» What this task involves
The listing below begins with the first line you should copy; stop after the line containing "S.camera = co", and drop every picture.

» Given material
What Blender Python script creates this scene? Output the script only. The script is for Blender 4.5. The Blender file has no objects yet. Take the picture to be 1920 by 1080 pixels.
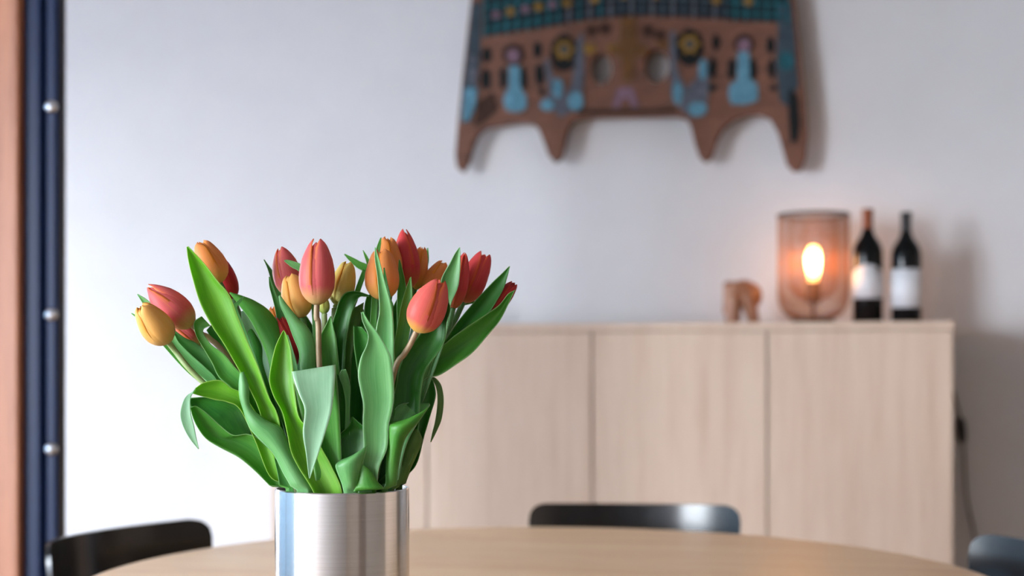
import bpy, bmesh, math, random
import numpy as np
from mathutils import Vector, Matrix
random.seed(7)
R = math.radians
S = bpy.context.scene
C = S.collection

# ------------------------------------------------------------------ camera
# world X runs along the back wall, Y towards it, Z up.  The camera stands at the origin.
F = 2667.0          # focal length in pixels of the 1920x1080 frame (50 mm on 36 mm)
HOR = 680.0         # pixel row of the horizon
CAMZ = 1.045
TH = R(14.0)        # the camera is turned 14 degrees to the left of the wall's normal
cs, sn = math.cos(TH), math.sin(TH)
cam = bpy.data.cameras.new('camera')
cam.sensor_width = 36.0
cam.lens = 36.0 * F / 1920.0
cam.shift_y = (HOR - 540.0) / 1920.0
cam.clip_start = 0.05
cam.dof.use_dof = True
cam.dof.focus_distance = 1.445
cam.dof.aperture_fstop = 3.4
co = bpy.data.objects.new('camera', cam)
co.location = (0, 0, CAMZ)
co.rotation_euler = (R(90), 0, TH)
C.objects.link(co)
S.camera = co

# ------------------------------------------------------------------ light
S.view_settings.view_transform = 'Standard'
S.view_settings.look = 'None'
S.view_settings.gamma = 1.0
S.view_settings.use_curve_mapping = False
S.view_settings.exposure = 0.45
S.cycles.use_denoising = True
S.cycles.max_bounces = 8
S.cycles.caustics_reflective = False
S.cycles.caustics_refractive = False
w = bpy.data.worlds.new('sky')
S.world = w
w.use_nodes = True
_n, _l = w.node_tree.nodes, w.node_tree.links
_bg = _n['Background']
_tc = _n.new('ShaderNodeTexCoord'); _sp = _n.new('ShaderNodeSeparateXYZ'); _rp = _n.new('ShaderNodeValToRGB')
_l.new(_tc.outputs['Generated'], _sp.inputs[0]); _l.new(_sp.outputs['Z'], _rp.inputs[0]); _l.new(_rp.outputs[0], _bg.inputs['Color'])
_rp.color_ramp.elements[0].position = 0.0; _rp.color_ramp.elements[0].color = (0.87, 0.935, 1.0, 1)     # overcast horizon
_rp.color_ramp.elements[1].position = 0.8; _rp.color_ramp.elements[1].color = (0.70, 0.82, 1.0, 1)     # towards the zenith
_bg.inputs['Strength'].default_value = 32.0

XL, XR, YB, YF, ZC = -4.20, 2.30, 4.35, -4.2, 2.60      # room: left, right, back wall, wall behind camera, ceiling
WIN = [(-3.6, -0.45, 0.05, 2.35), (-0.38, 3.05, 0.05, 2.35), (3.30, 4.12, 0.05, 1.95)]   # openings in the left wall: y0, y1, z0, z1

def portal(name, y0, y1, z0, z1):
    l = bpy.data.lights.new(name, 'AREA')
    l.shape = 'RECTANGLE'
    l.size = z1 - z0
    l.size_y = y1 - y0
    l.cycles.is_portal = True
    o = bpy.data.objects.new(name, l)
    o.location = (XL - 0.16, (y0 + y1) / 2, (z0 + z1) / 2)
    o.rotation_euler = (0, R(-90), 0)
    C.objects.link(o)
portal('window_portal', *WIN[0])
portal('window_portal', *WIN[1])
portal('window_portal', *WIN[2])

# ------------------------------------------------------------------ geometry helpers
def c2w(xc, d):
    return xc * cs - d * sn, xc * sn + d * cs
def px(x, y, D):
    X, Y = c2w((x - 960) / F * D, D)
    return Vector((X, Y, CAMZ + (HOR - y) / F * D))
def onY(x, y, Y):
    dx = (x - 960) / F
    D = Y / (dx * sn + cs)
    return px(x, y, D)
VD = 1.49                       # distance of the vase axis
def pv(x, y, dcm):
    return px(x, y, VD + dcm / 100.0)

def mesh(name, verts, faces, mat=None, parent=None, smooth=True, uvs=None):
    me = bpy.data.meshes.new(name)
    off = Vector(parent_off(parent)) if parent else Vector((0, 0, 0))
    me.from_pydata([tuple(Vector(v) - off) for v in verts], [], faces)
    if uvs is not None:
        ul = me.uv_layers.new(name='UVMap')
        for lp in me.loops:
            ul.data[lp.index].uv = uvs[lp.vertex_index]
    if smooth:
        for p in me.polygons:
            p.use_smooth = True
    if mat:
        for m in (mat if isinstance(mat, (list, tuple)) else [mat]):
            me.materials.append(m)
    me.update()
    o = bpy.data.objects.new(name, me)
    C.objects.link(o)
    if parent:
        o.parent = parent
    return o
def parent_off(p):
    t = Vector((0, 0, 0))
    while p:
        t += p.location
        p = p.parent
    return t
def tag(o, label=None, cat=None, group=None, kind=None):
    if label: o['label'] = label
    if cat: o['category'] = cat
    if group: o['group'] = group
    if kind: o['kind'] = kind
    return o
def thing(name, loc, label, cat, group=None):
    o = bpy.data.objects.new(name, None)
    o.empty_display_size = 0.05
    o.location = loc
    C.objects.link(o)
    return tag(o, label, cat, group)

class MB:
    def __init__(s): s.v, s.f = [], []
    def add(s, v, f):
        n = len(s.v); s.v += [tuple(a) for a in v]; s.f += [tuple(i + n for i in q) for q in f]; return s
    def box(s, x0, x1, y0, y1, z0, z1):
        v = [(x, y, z) for x in (x0, x1) for y in (y0, y1) for z in (z0, z1)]
        return s.add(v, [(0,1,3,2),(4,6,7,5),(0,4,5,1),(2,3,7,6),(0,2,6,4),(1,5,7,3)])
    def tube(s, pts, rad, n=8, caps=True, closed=False):
        pts = [Vector(p) for p in pts]
        k = len(pts)
        rr = rad if isinstance(rad, (list, tuple)) else [rad] * k
        up = Vector((0.31, 0.17, 0.93)).normalized()
        V, Fc = [], []
        for i, p in enumerate(pts):
            a = pts[(i - 1) % k] if (closed or i > 0) else pts[0]
            b = pts[(i + 1) % k] if (closed or i < k - 1) else pts[-1]
            t = (b - a).normalized()
            e = t.cross(up)
            if e.length < 1e-3: e = t.cross(Vector((1, 0, 0)))
            e.normalize(); g = t.cross(e)
            for j in range(n):
                q = 2 * math.pi * j / n
                V.append(p + (e * math.cos(q) + g * math.sin(q)) * rr[i])
        for i in range(k if closed else k - 1):
            i2 = (i + 1) % k
            for j in range(n):
                j2 = (j + 1) % n
                Fc.append((i*n+j, i2*n+j, i2*n+j2, i*n+j2))
        if caps and not closed:
            Fc.append(tuple(range(n)))
            Fc.append(tuple((k-1)*n + j for j in reversed(range(n))))
        return s.add(V, Fc)
    def lathe(s, prof, cx, cy, n=48, cap0=False, cap1=False):
        V, Fc = [], []
        for r, z in prof:
            for j in range(n):
                q = 2 * math.pi * j / n
                V.append((cx + r * math.cos(q), cy + r * math.sin(q), z))
        for i in range(len(prof) - 1):
            for j in range(n):
                j2 = (j + 1) % n
                Fc.append((i*n+j, i*n+j2, (i+1)*n+j2, (i+1)*n+j))
        if cap0: Fc.append(tuple(reversed(range(n))))
        if cap1: Fc.append(tuple((len(prof)-1)*n + j for j in range(n)))
        return s.add(V, Fc)
    def prism(s, poly, dv):
        """poly: list of 3D points (one face), dv: extrusion vector"""
        n = len(poly); dv = Vector(dv)
        V = [Vector(p) for p in poly] + [Vector(p) + dv for p in poly]
        Fc = [tuple(range(n)), tuple(reversed(range(n, 2*n)))]
        Fc += [((i+1) % n, i, n+i, n+(i+1) % n) for i in range(n)]
        return s.add(V, Fc)
    def build(s, name, mat, parent=None, smooth=False, bevel=0):
        o = mesh(name, s.v, s.f, mat, parent, smooth)
        if bevel:
            m = o.modifiers.new('bevel', 'BEVEL'); m.width = bevel; m.segments = 3; m.limit_method = 'ANGLE'
        return o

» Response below
What Blender Python script creates this scene? Output the script only. The script is for Blender 4.5. The Blender file has no objects yet. Take the picture to be 1920 by 1080 pixels.
import bpy, bmesh, math, random
import numpy as np
from mathutils import Vector, Matrix
random.seed(7)
R = math.radians
S = bpy.context.scene
C = S.collection

# ------------------------------------------------------------------ camera
# world X runs along the back wall, Y towards it, Z up.  The camera stands at the origin.
F = 2667.0          # focal length in pixels of the 1920x1080 frame (50 mm on 36 mm)
HOR = 680.0         # pixel row of the horizon
CAMZ = 1.045
TH = R(14.0)        # the camera is turned 14 degrees to the left of the wall's normal
cs, sn = math.cos(TH), math.sin(TH)
cam = bpy.data.cameras.new('camera')
cam.sensor_width = 36.0
cam.lens = 36.0 * F / 1920.0
cam.shift_y = (HOR - 540.0) / 1920.0
cam.clip_start = 0.05
cam.dof.use_dof = True
cam.dof.focus_distance = 1.445
cam.dof.aperture_fstop = 3.4
co = bpy.data.objects.new('camera', cam)
co.location = (0, 0, CAMZ)
co.rotation_euler = (R(90), 0, TH)
C.objects.link(co)
S.camera = co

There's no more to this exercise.